Put simply, the Colombian government’s flawed strategy in the countryside is partly to blame for the resurgent violence. Presidential candidates have an opportunity to shift course.
Encouragingly, both Mr. Petro and Mr. Hernández have said they will implement the 2016 peace accord, many parts of which the current government has neglected. However, neither has presented a clear plan for how to manage the deteriorating security situation for civilians. Mr. Petro, himself a former rebel, has pledged to begin a dialogue with armed groups and implement demobilization for organized crime groups like the Gulf Clan. Mr. Hernández has suggested adding the guerrilla group National Liberation Army, or ELN, to the existing accord with the FARC.
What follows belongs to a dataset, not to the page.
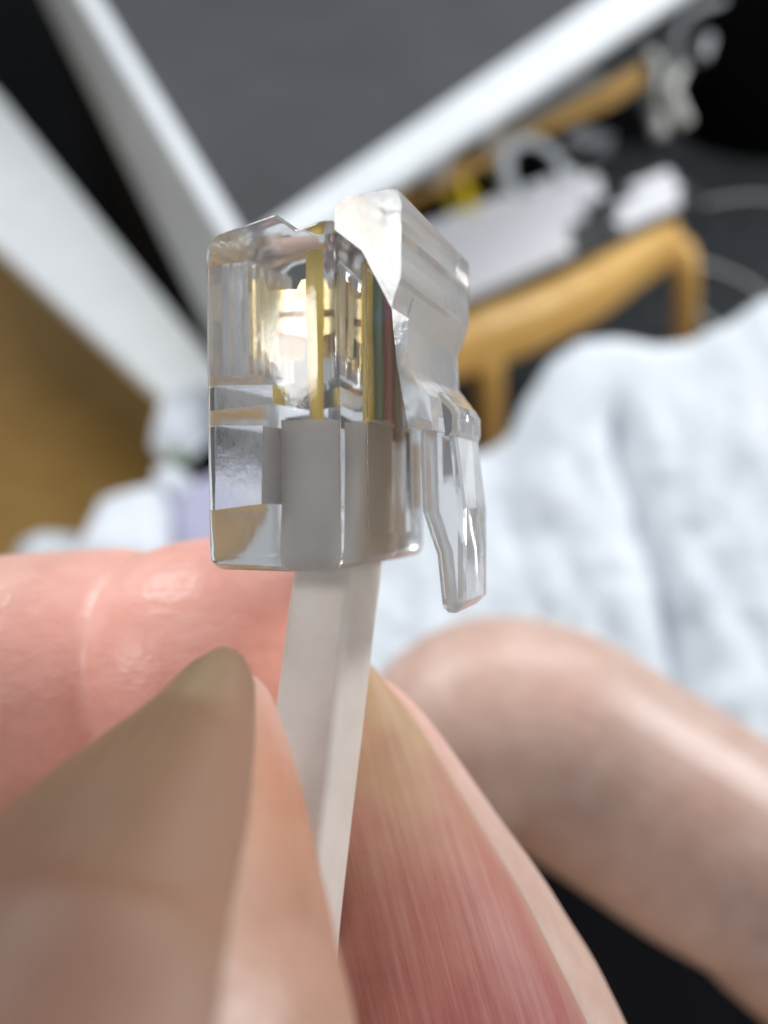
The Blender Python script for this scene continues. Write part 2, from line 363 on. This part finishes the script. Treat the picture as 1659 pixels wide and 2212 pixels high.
mesh('reel', *lathe(yc, yax, [(0.012, -0.013), (0.029, -0.013), (0.030, -0.011), (0.026, -0.008), (0.026, 0.008), (0.030, 0.011), (0.029, 0.013), (0.012, 0.013)]), M['yellow_tape'], yt, True, sharp=40)
mesh('hub', *lathe(yc, yax, [(0.004, -0.0125), (0.0118, -0.0125), (0.0118, 0.0125), (0.004, 0.0125)], 20), M['black_plastic'], yt, True, sharp=40)

def box_thing(name, label, cat, c, dx, dy, dzv, h, m, lidm=None):
    c = Vector(c); t = thing(name, c, label, cat)
    ax1 = Vector(dx); ax2 = Vector(dy)
    def q(f, z): return [c+ax1*a*f+ax2*b2*f+Vector((0, 0, z)) for a, b2 in ((-1, -1), (1, -1), (1, 1), (-1, 1))]
    o = mesh('body', *slab(q(0.97, h*0.8), h*0.8), m, t); bake(o, ('BEVEL', dict(width=0.004, segments=2))); smooth_by(o)
    o = mesh('lid', *slab(q(1.0, h), h*0.19), lidm or m, t); bake(o, ('BEVEL', dict(width=0.004, segments=2))); smooth_by(o)
    return t
e1 = dr.normalized(); e2 = Vector((-e1.y, e1.x, 0))
gb = PZ(1180, 232, 0.44)
box_thing('storage_box', 'long grey plastic box with lid between the desk edge and the stool rail', 'box', Vector((gb.x, gb.y, 0.0045)), e1*0.22, e2*0.06, 0, 0.43, M['grey_plastic'])
box_thing('plastic_case', 'small grey case with a dark button at the right of the tape roll', 'case', PZ(1262, 345, zs), e1*0.035, e2*0.028, 0, 0.035, M['grey_plastic'])
pc = D.objects['plastic_case']
bt = PZ(1282, 322, zs+0.036)
mesh('button', *lathe(bt, Vector((0, 0, 1)), [(0.002, 0), (0.010, 0), (0.010, 0.003), (0.002, 0.003)], 20), M['black_plastic'], pc)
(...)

While there are some elements of a solution here, the best way to avert conflict is to protect Colombians living at the heart of the conflict, with better policing, economic opportunities and concrete reasons to trust the government.
The right kind of pressure from Washington can help. The Biden administration’s recent statement emphasizing the peace accord is important but undermined by its actions. U.S. dollars are disproportionately spent on strong-arm approaches, such as forced coca eradication, that do little to tackle the problem and exacerbate distrust of the government.
The foreboding that still haunts the streets of the country’s north is spreading too fast and too far across Colombia to ignore. The candidates and urban voters ignore these challenges at their peril. The huge stakes of the elections extend to the future of a conflict that was supposed to be over but is instead reigniting. Having ended war here once, Colombia should not allow it to erupt again.